I have mailbox money. I’m living on that and I had to sell my house in LA for profits. Got some money there and I basically just tried to go to college for a while thinking I was going to be like a psychologist and then I met a guy who was a guitar player and we started playing and we started writing. I started writing songs on guitar. I’d never played guitar and about that same time, we started playing out and I made a record called Love in the Ruins that everybody loved and we were really popular locally. It was the same thing as before. We’re really popular locally and I had a studio in my house and I started doing records for people and I was teaching songwriting. I started making demos and then I started making records and then I got an external studio. I got this place, Ice House, and I started out, went into business as a producer. I hung out my shingle as a producer and started to say the p word. I had a bunch of gear anyways. I was a pretty big gearhead and I started making records and that was basically something that I could do. I could book a session and work from . . . I drop my kid off at school at first grade. And I’d work until three and go grab her or she’d go to somebody else’s house and I’d work till five and basically, that was our life. She grew up in San Anselmo, California with me producing records.
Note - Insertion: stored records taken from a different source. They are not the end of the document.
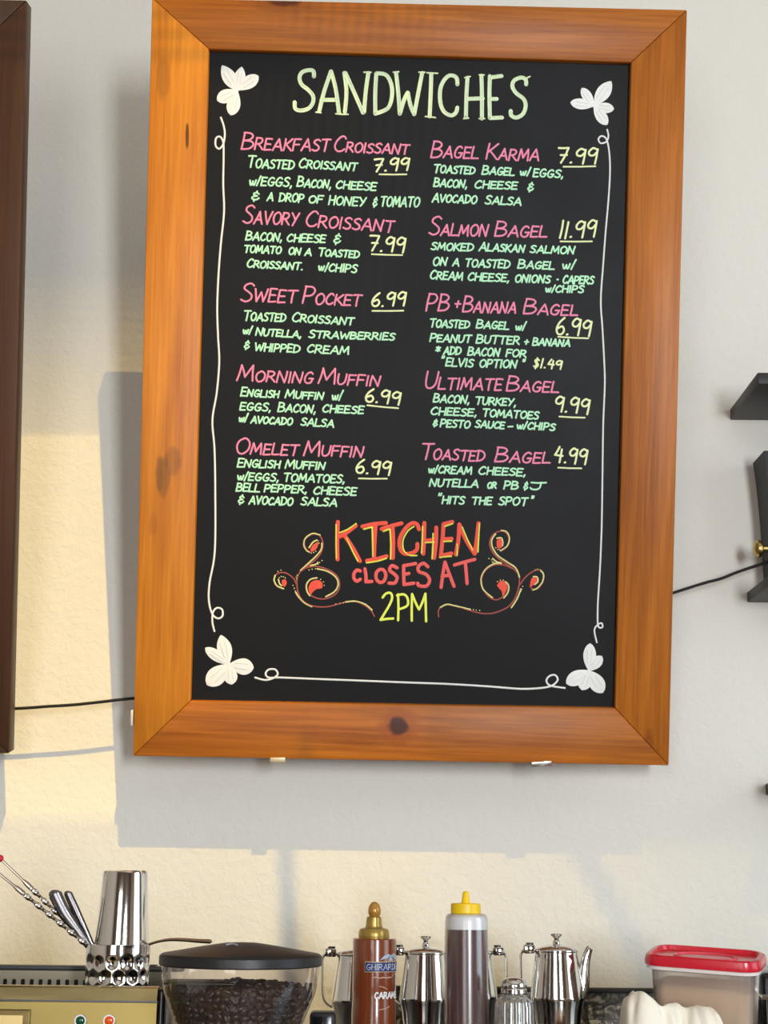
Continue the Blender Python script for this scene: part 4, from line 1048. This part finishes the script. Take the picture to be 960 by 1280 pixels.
# ---- steel creamers
def creamer(cx, Y, lab, side, sc=1.0, dy=0, spout=True, handle=True, knob_dark=False):
    """px profile of the clearest one, shifted; side = -1 handle at left, +1 at right"""
    a = axis(cx, 1215, Y); u = mpp(cx, 1215, Y) * sc
    Zt = lambda y: zat(cx, 1186 + dy + (y - 1186) * sc, Y)
    e = empty('creamer', (a[0], a[1], LZ), lab, 'creamer', 'steel creamers on the back counter')
    P = [(27, 1300), (28, 1296), (27.5, 1288), (30.5, 1262), (33.2, 1250), (33.9, 1247.5), (33.5, 1245), (27.6, 1200), (26.6, 1193), (26.8, 1190.5), (26.2, 1189)]
    pr = [(r_ * u, Zt(y)) for r_, y in P]
    pr = [(27 * u, LZ), (27.6 * u, LZ + .003)] + [(r_, z_) for r_, z_ in pr if z_ > LZ + .006]
    MB().lathe(a, pr, 64).build('pot_body', STEEL, e, angle=40)
    ld = MB().lathe(a, [(r_ * u, Zt(y)) for r_, y in ((26.8, 1190), (27.2, 1188.5), (26.6, 1186.6), (24, 1184.4), (14, 1181.6), (5.2, 1180.2), (4.8, 1178.5))], 56).build('lid', STEEL, e, angle=40)
    MB().lathe(a, [(r_ * u, Zt(y)) for r_, y in ((4.9, 1179.5), (4.6, 1177), (3.0, 1174.6), (3.2, 1172.8), (6.6, 1169.4), (7.2, 1167.8), (6.4, 1167.2), (.01, 1168.6))], 28).build('knob', STEEL, ld)
    d = side
    if handle:
        pts = [(26, 1188.5), (33, 1187.5), (41, 1188.5), (44.5, 1193), (45, 1202), (44.5, 1232), (42, 1246), (36, 1253), (30, 1256)]
        Q = catmull([(a[0] + d * x * u, a[1], Zt(y)) for x, y in pts], 5)
        MB().tube(Q, .0022, 12, flat=((0, 0, 1), 2.8)).build('handle', STEEL, e)
        MB().bbox((min(a[0] + d * 27 * u, a[0] + d * 42 * u), a[1] - .008, Zt(1192)), (max(a[0] + d * 27 * u, a[0] + d * 42 * u), a[1] + .008, Zt(1180.5)), .003).build('hinge', STEEL, e)
        MB().bbox((min(a[0] + d * 29 * u, a[0] + d * 38 * u), a[1] - .006, Zt(1181)), (max(a[0] + d * 29 * u, a[0] + d * 38 * u), a[1] + .006, Zt(1178.6)), .001).build('thumb_tab', BLACKG, e)
    if spout:
        d2 = -side
        pts = [(24, 1246), (30, 1240), (33, 1226), (34.5, 1210), (37, 1197), (40, 1188), (42.5, 1184.5)]
        Q = catmull([(a[0] + d2 * x * u, a[1], Zt(y)) for x, y in pts], 5); n = len(Q)
        MB().tube(Q, [u * (10.5 - 6.3 * (i / (n - 1)) ** .8) for i in range(n)], 16).build('spout', STEEL, e)
creamer(696, 2.20, 'steel creamer behind the salt shaker with its spout to the right', -1)
creamer(532, 2.24, 'steel creamer between the caramel bottle and the yellow capped bottle', -1, .98, 2.5)
creamer(447, 2.26, 'steel creamer half hidden behind the caramel sauce bottle', -1, .98, 4.5)
creamer(590, 2.30, 'steel creamer hidden behind the yellow capped bottle, handle to the right', 1, .95, 2, spout=False)

# ---- salt shaker
TY = 2.01; tcx = 642.5
ta = axis(tcx, 1240, TY); u = mpp(tcx, 1240, TY)
ss = empty('salt_shaker', (ta[0], ta[1], LZ), 'fluted glass salt shaker with a domed steel cap', 'salt shaker')
gp = [(25.5 * u, LZ), (26 * u, LZ + .004)] + turned(tcx, TY, [(25.2, 1290), (24.6, 1258), (23.6, 1252), (20, 1248.6), (16, 1246), (14.6, 1243), (14.6, 1239)])
GLS = clear_mat('shaker_glass', (.93, .94, .94, 1), gloss=.14, rough=.04, diffuse=srgb(214, 206, 198), damt=.34)
v = MB(); seg = 120; vv = []; ff = []
for i, (r_, z_) in enumerate(gp):
    fl = .05 if i < 5 else (.03 if i == 5 else 0)
    for k in range(seg): a = 2 * PI * k / seg; q = r_ * (1 - fl * abs(math.sin(a * 10)) ** .7); vv.append((ta[0] + q * math.cos(a), ta[1] + q * math.sin(a), z_))
for i in range(len(gp) - 1):
    for k in range(seg): k2 = (k + 1) % seg; ff.append([i * seg + k, i * seg + k2, (i + 1) * seg + k2, (i + 1) * seg + k])
ff.append(list(range(seg))[::-1])
v.add(vv, ff).build('glass_body', GLS, ss, angle=20)
MB().lathe(ta, [(20 * u, LZ + .004), (20.5 * u, zat(tcx, 1300, TY)), (.0001, zat(tcx, 1298, TY))], 40).build('salt', mat('salt', srgb(236, 232, 226), rough=.9), ss)
MB().lathe(ta, turned(tcx, TY, [(15.6, 1242.5), (16.4, 1241), (16.2, 1236.5), (15.2, 1235), (16.2, 1233.6), (16.4, 1231), (15.4, 1227.5), (12.5, 1224), (7, 1222), (.01, 1221.4)]), 48).build('screw_cap', STEEL, ss, angle=30)

# ---- food tub with a red lid, tipped towards the front
RY = 2.13
pc = at(882, 1200, RY); u = mpp(882, 1200, RY)
tub = bpy.data.objects.new('food_tub', None); COL.objects.link(tub); tub.empty_display_size = .05
tag(tub, 'translucent food tub with a bright red lid at the right end of the counter', 'food container')
side = 126 * u
RX, RYY = 1.08, .70
def rsq(s, r, z, n=8):
    out = []
    for (cx_, cy_, a0) in ((1, 1, 0), (-1, 1, 90), (-1, -1, 180), (1, -1, 270)):
        for k in range(n + 1):
            a = math.radians(a0 + 90 * k / n); out.append((cx_ * (s * RX / 2 - r) + r * math.cos(a), cy_ * (s * RYY / 2 - r) + r * math.sin(a), z))
    return out
def loft(rings, cap0=True, cap1=True):
    mb = MB(); v = []; f = []; n = len(rings[0])
    for r_ in rings: v += r_
    for i in range(len(rings) - 1):
        for k in range(n): k2 = (k + 1) % n; f.append([i * n + k, i * n + k2, (i + 1) * n + k2, (i + 1) * n + k])
    if cap0: f.append(list(range(n))[::-1])
    if cap1: f.append(list(range((len(rings) - 1) * n, len(rings) * n)))
    return mb.add(v, f)
HT = .118
Z0 = Vector((0, 0, 0))
TUBM = clear_mat('cloudy_tub_plastic', (.96, .94, .92, 1), gloss=.05, rough=.22, diffuse=srgb(232, 218, 204), damt=.42)
loft([rsq(side * .84, .018, 0), rsq(side * .86, .02, .003), rsq(side * .93, .022, HT - .012), rsq(side * .94, .022, HT - .010)], True, False).build('tub_body', TUBM, tub, pos=Z0)
loft([rsq(side * .94, .022, HT - .016), rsq(side * 1.02, .024, HT - .014), rsq(side * 1.02, .024, HT - .010), rsq(side * .94, .022, HT - .008)], False, False).build('tub_rim', mat('cloudy_rim', srgb(236, 226, 220), rough=.3), tub, pos=Z0)
loft([rsq(side * .81, .016, .003), rsq(side * .895, .02, HT - .040), rsq(side * .80, .016, HT - .036)]).build('tub_contents', mat('beige_powder', srgb(226, 196, 160), rough=.9, bump=.2, bscale=50), tub, pos=Z0)
REDL = mat('red_lid_plastic', srgb(206, 22, 44), rough=.28, coat=.3)
loft([rsq(side * 1.00, .024, HT - .0095), rsq(side * 1.05, .026, HT - .009), rsq(side * 1.055, .026, HT - .004), rsq(side * 1.03, .025, HT + .003), rsq(side * .97, .023, HT + .005), rsq(side * .93, .021, HT + .0045),
      rsq(side * .90, .02, HT - .001), rsq(side * .86, .018, HT - .001)]).build('tub_lid', REDL, tub, pos=Z0); tlid = bpy.data.objects['tub_lid']
rg = []
for k in range(40): a = 2 * PI * k / 40; rg.append((a))
mb = MB()
Q = [(side * .30 * math.cos(a), side * .20 * math.sin(a), HT - .001) for a in rg] ; Q.append(Q[0])
mb.tube(Q, .0022, 8); mb.build('lid_ring', mat('lid_ring_red', srgb(226, 74, 86), rough=.3), tlid, pos=Z0)
tilt = math.radians(7)
tub.rotation_mode = 'XYZ'
MR = Matrix.Rotation(tilt, 4, 'X') @ Matrix.Rotation(math.radians(-21), 4, 'Z')
top_c = MR @ Vector((0, 0, HT - .005))
tub.rotation_euler = MR.to_euler('XYZ')
tub.location = Vector((pc.x, pc.y, pc.z)) - Vector(top_c)

# ---- crumpled white cloth
WY = 2.03
ol = [(776, 1300), (778, 1272), (780, 1258), (785, 1248), (795, 1240), (804, 1240), (815, 1248), (824, 1256), (834, 1256), (846, 1254), (856, 1260), (862, 1260), (870, 1258.5), (886, 1258.5), (894, 1264), (899, 1272), (903, 1290), (908, 1310)]
def top_at(xp):
    for i in range(len(ol) - 1):
        if ol[i][0] <= xp <= ol[i + 1][0]: t = (xp - ol[i][0]) / (ol[i + 1][0] - ol[i][0]); return ol[i][1] + (ol[i + 1][1] - ol[i][1]) * t
    return 1310
nx, ny = 90, 40; v = []; f = []
for i in range(nx + 1):
    xp = 774 + (908 - 774) * i / nx; zt_ = max(LZ + .004, zat(xp, min(1300, sum(top_at(xp + d) for d in (-2, 0, 2)) / 3), WY)); x = at(xp, 1270, WY).x
    for j in range(ny + 1):
        t = j / ny * 2 - 1; prof = max(0, 1 - abs(t) ** 2.4) ** .5
        g = lambda c, w_: math.exp(-((i - c) / w_) ** 2)
        fold = 1 - (.16 * g(33 - 6 * t, 3.5) + .12 * g(58 + 10 * t, 4) + .08 * g(16 + 12 * t, 3) + .08 * g(72 - 8 * t, 3)) * min(1, abs(t + .12) * 3) + .05 * math.sin(i * .13 + 4 * t) * abs(t)
        fold += .05 * (abs(math.sin(i * .21 + 3.1 * t + 1.3 * math.sin(i * .09 - 2 * t))) - .6) * min(1, 4 * (1 - abs(t))) * min(1, abs(t + .15) * 2.2)
        y = WY + t * (.044 + .008 * math.sin(i * .12)) + .010 * math.sin(i * .11 + 1) * (1 - abs(t))
        v.append((x, y, LZ + .001 + (zt_ - LZ) * prof * fold))
for i in range(nx):
    for j in range(ny): k = i * (ny + 1) + j; f.append([k, k + 1, k + ny + 2, k + ny + 1])
n = len(v)
for i in range(nx + 1): v.append((v[i * (ny + 1)][0], WY, LZ + .0005))
tw = new_obj('cleaning_cloth', v[:n], f, mat('white_cotton', srgb(246, 238, 220), rough=.9, bump=.5, bscale=45), pos=(at(840, 1300, WY).x, WY, LZ), angle=180)
tw.modifiers.new('thick', 'SOLIDIFY').thickness = .002
tag(tw, 'crumpled white cloth lying in front of the red lidded tub', 'cloth')

# ---- black appliance cut off by the right edge
AY = 2.24
p = at(951, 1216, AY)
ap = empty('black_appliance', (p.x + .12, AY + .08, LZ), 'black appliance with a steel band behind the red lidded tub', 'appliance')
zb0, zb1 = zat(951, 1250, AY), zat(951, 1243, AY)
MB().bbox((p.x, AY, LZ), (p.x + .26, AY + .2, p.z), .008, 3).build('housing', BLACKG, ap)
MB().bbox((p.x - .002, AY - .002, zb0), (p.x + .262, AY + .202, zb1), .001).build('steel_band', STEEL, ap)
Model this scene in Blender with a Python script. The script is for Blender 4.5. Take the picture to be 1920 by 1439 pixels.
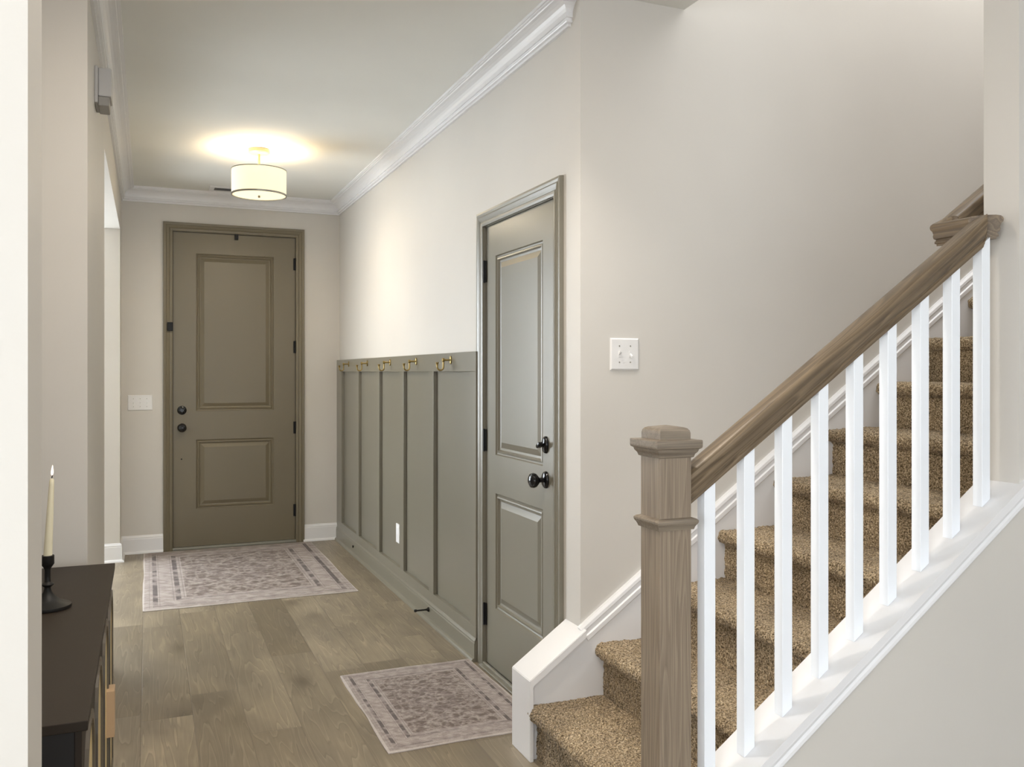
import bpy, bmesh, math, random
from mathutils import Vector, Matrix, noise
C = bpy.context.scene.collection
R = math.radians
for o in list(bpy.data.objects): bpy.data.objects.remove(o)

# ------------------------------------------------------------------ camera
F_PX = 1651.0
cd = bpy.data.cameras.new('camera'); cam = bpy.data.objects.new('camera', cd); C.objects.link(cam)
cam.location = (0, 0, 1.36); cam.rotation_euler = (R(90), 0, R(-22.47))
cd.sensor_width = 36; cd.lens = 36*F_PX/1920; cd.shift_y = -21.5/1920; cd.clip_start = .05
bpy.context.scene.camera = cam
# ------------------------------------------------------------------ world / view
w = bpy.data.worlds.new('world'); bpy.context.scene.world = w; w.use_nodes = True
bg = w.node_tree.nodes['Background']; bg.inputs[0].default_value = (.80, .90, 1, 1); bg.inputs[1].default_value = 2.0
vs = bpy.context.scene.view_settings
vs.view_transform = 'Standard'; vs.look = 'None'; vs.gamma = 1; vs.use_curve_mapping = False
vs.exposure = 0.38
# ------------------------------------------------------------------ big lights
def area(name, loc, target, sx, sy, power, col):
    l = bpy.data.lights.new(name, 'AREA'); l.shape = 'RECTANGLE'; l.size = sx; l.size_y = sy
    l.energy = power; l.color = col
    o = bpy.data.objects.new(name, l); C.objects.link(o); o.location = loc
    o.rotation_euler = (Vector(target)-Vector(loc)).to_track_quat('-Z', 'Y').to_euler()
    return o
area('rear_window_daylight', (.9, -3.9, 1.45), (1.3, 3, 1.7), 4.6, 2.1, 54, (.97, .985, 1))
area('left_window_daylight', (-2.9, -1.6, 1.5), (1.2, 1.6, 1.1), 2.4, 1.9, 84, (.96, .98, 1))
area('side_room_daylight', (-1.9, 7.0, 1.45), (.9, 3.9, 1.3), 2.2, 1.9, 118, (.90, .96, 1))
area('stairwell_fill', (3.35, 1.93, 4.2), (3.2, 2.85, 3.1), 2.6, 1.5, 68, (.97, .985, 1))  # added fill light that brightens the stair wall from inside the stairwell

CEIL = 2.74
XL, XR, YB = -.184, 1.445, 7.17      # hall left wall, right wall, back wall
YC = 2.846                          # stair wall plane / hall corner
PN, PF, PX = 1.77, 1.886, 2.30      # near stair wall: near face, far face, end
SL = .70

# ------------------------------------------------------------------ materials
def new_mat(name):
    m = bpy.data.materials.new(name); m.use_nodes = True
    nt = m.node_tree; return m, nt, nt.nodes['Principled BSDF']
def N(nt, t, **k):
    n = nt.nodes.new(t)
    for a, b in k.items(): setattr(n, a, b)
    return n
def paint(name, col, rough=.5, bump=.02, scale=180, metal=0, spec=.5, var=.03):
    m, nt, b = new_mat(name)
    b.inputs['Roughness'].default_value = rough; b.inputs['Metallic'].default_value = metal
    b.inputs['Specular IOR Level'].default_value = spec
    tc = N(nt, 'ShaderNodeTexCoord')
    n = N(nt, 'ShaderNodeTexNoise'); n.inputs['Scale'].default_value = 1.3; n.inputs['Detail'].default_value = 3
    nt.links.new(tc.outputs['Object'], n.inputs['Vector'])
    r = N(nt, 'ShaderNodeValToRGB'); r.color_ramp.elements[0].position = .3; r.color_ramp.elements[1].position = .7
    r.color_ramp.elements[0].color = tuple(c*(1-var) for c in col)+(1,)
    r.color_ramp.elements[1].color = tuple(min(1, c*(1+var)) for c in col)+(1,)
    nt.links.new(n.outputs[0], r.inputs[0]); nt.links.new(r.outputs[0], b.inputs['Base Color'])
    if bump:
        n2 = N(nt, 'ShaderNodeTexNoise'); n2.inputs['Scale'].default_value = scale; n2.inputs['Detail'].default_value = 2
        nt.links.new(tc.outputs['Object'], n2.inputs['Vector'])
        bp = N(nt, 'ShaderNodeBump'); bp.inputs['Strength'].default_value = bump; bp.inputs['Distance'].default_value = .002
        nt.links.new(n2.outputs[0], bp.inputs['Height']); nt.links.new(bp.outputs[0], b.inputs['Normal'])
    return m
M = {}
M['wall'] = paint('wall_paint', (.655, .624, .578), .55, .05)
M['ceiling'] = paint('ceiling_paint', (.85, .85, .81), .8, .06)
M['white'] = paint('white_trim_paint', (.83, .825, .835), .32, .01)
M['baluster'] = paint('baluster_paint', (.90, .93, .98), .35, .01)
M['green'] = paint('green_grey_paint', (.200, .184, .142), .30, .012, spec=.6)
M['door_green'] = paint('door_green_paint', (.172, .143, .090), .36, .015)
M['black'] = paint('black_metal', (.004, .004, .005), .16, 0)
M['matte_black'] = paint('matte_black_iron', (.010, .009, .008), .5, .05, spec=.3)
M['hinge_black'] = paint('flat_black_hinge', (.008, .008, .009), .45, 0, spec=.25)
M['plastic'] = paint('white_plastic', (.80, .79, .78), .3, 0)
M['bright'] = paint('bright_white_plastic', (.92, .92, .93), .3, 0)
M['brass'] = paint('aged_brass', (.36, .26, .10), .3, 0, metal=1)
M['gold'] = paint('gold_inlay', (.95, .78, .42), .32, 0, metal=.7)
M['bronze'] = paint('bronze_edge', (.10, .082, .06), .4, 0)
M['cabinet'] = paint('dark_cabinet', (.024, .016, .010), .55, .03, spec=.3)
M['cabinet_side'] = paint('cabinet_side_black', (.004, .003, .003), .6, .02)
M['tan'] = paint('tan_wood_handle', (.42, .29, .18), .5, .02)
M['wax'] = paint('ivory_wax', (.80, .74, .55), .45, 0)
M['nickel'] = paint('satin_nickel', (.40, .38, .33), .3, 0, metal=1)
M['lampcream'] = paint('cream_lamp_metal', (.30, .23, .14), .4, 0)
M['grille'] = paint('vent_grey', (.12, .12, .12), .6, 0)
M['grey_device'] = paint('grey_white_device', (.50, .49, .48), .4, 0)
M['grey_dark'] = paint('grey_lower_device', (.30, .285, .26), .4, 0)
M['dust'] = paint('threshold_metal', (.30, .29, .25), .3, 0, metal=.3)
def glow(name, col, s, base=(.9, .85, .7)):
    m, nt, b = new_mat(name); b.inputs['Base Color'].default_value = base+(1,)
    b.inputs['Emission Color'].default_value = col+(1,); b.inputs['Emission Strength'].default_value = s
    b.inputs['Roughness'].default_value = .7
    return m
M['shade'] = glow('lit_fabric_shade', (1, .88, .56), .66, (.55, .5, .4))
M['diffuser'] = glow('lit_glass_diffuser', (1, .86, .55), .72, (.55, .5, .4))
M['flame'] = glow('candle_flame', (1, .85, .75), 1.1)
M['can'] = glow('recessed_lens', (1, .9, .75), 4)
m, nt, b = new_mat('window_glass'); b.inputs['Transmission Weight'].default_value = 1; b.inputs['Roughness'].default_value = 0; b.inputs['IOR'].default_value = 1.0
M['glass'] = m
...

What one are you most proud of from that time?
I love the Rick Hardin record which just came out. It took him a long time to figure out how to release that record and what to do but it’s really quite a good record.

Great.
I did the Tommy Castro record for Alligator. So what happened was I was just starting to get label records. Like everything else was all indie. It was like a guy wants to make a record, I’d go, “Your budget is what?” I’m going to be between $15 and $25,000 and I charged them hourly for studio time and just do these. It was just totally work for hire. I didn’t take any back end. I didn’t take writers. I would fix their songs up, I didn’t take writers. I just didn’t want to have to collect from them. I just wanted to get paid. So I was doing great. I was teaching, doing a lot of teaching of songwriting. Right when I was starting to get label records was when my daughter left for college. I decided to get out of there and do something else. I applied at Berklee and got, first, I applied as a faculty. Then when the chair job opened, I was encouraged to apply for that and I did and then I got that job and moved out here. That’s the “what happened when” story. I don’t know what the other part of the story is. I think one of the heavy things about what happened to me when I left Los Angeles is I became an amateur again, and amateur is from the root “to love.” You do it for love. 

Yeah, amore. 
I found my love of music again from withdrawing. The professional does it for money, the amateur does it for love. They’re not mutually exclusive. But they seemed to be to me at the time. I would say when what you’re doing starts stealing your joy in the thing that you identify yourself as the most profound thing that you’ve ever done in your life, I think you need to make changes and that would be just another testament to how driven I was and what I was driven to do, which was not to be successful in that sense of being rich or whatever, but to be authentic. I think having that as a drive from the very beginning, I want to be a jazz piano player. I wanted to be really good. I guess I wanted to be really good at whatever I did.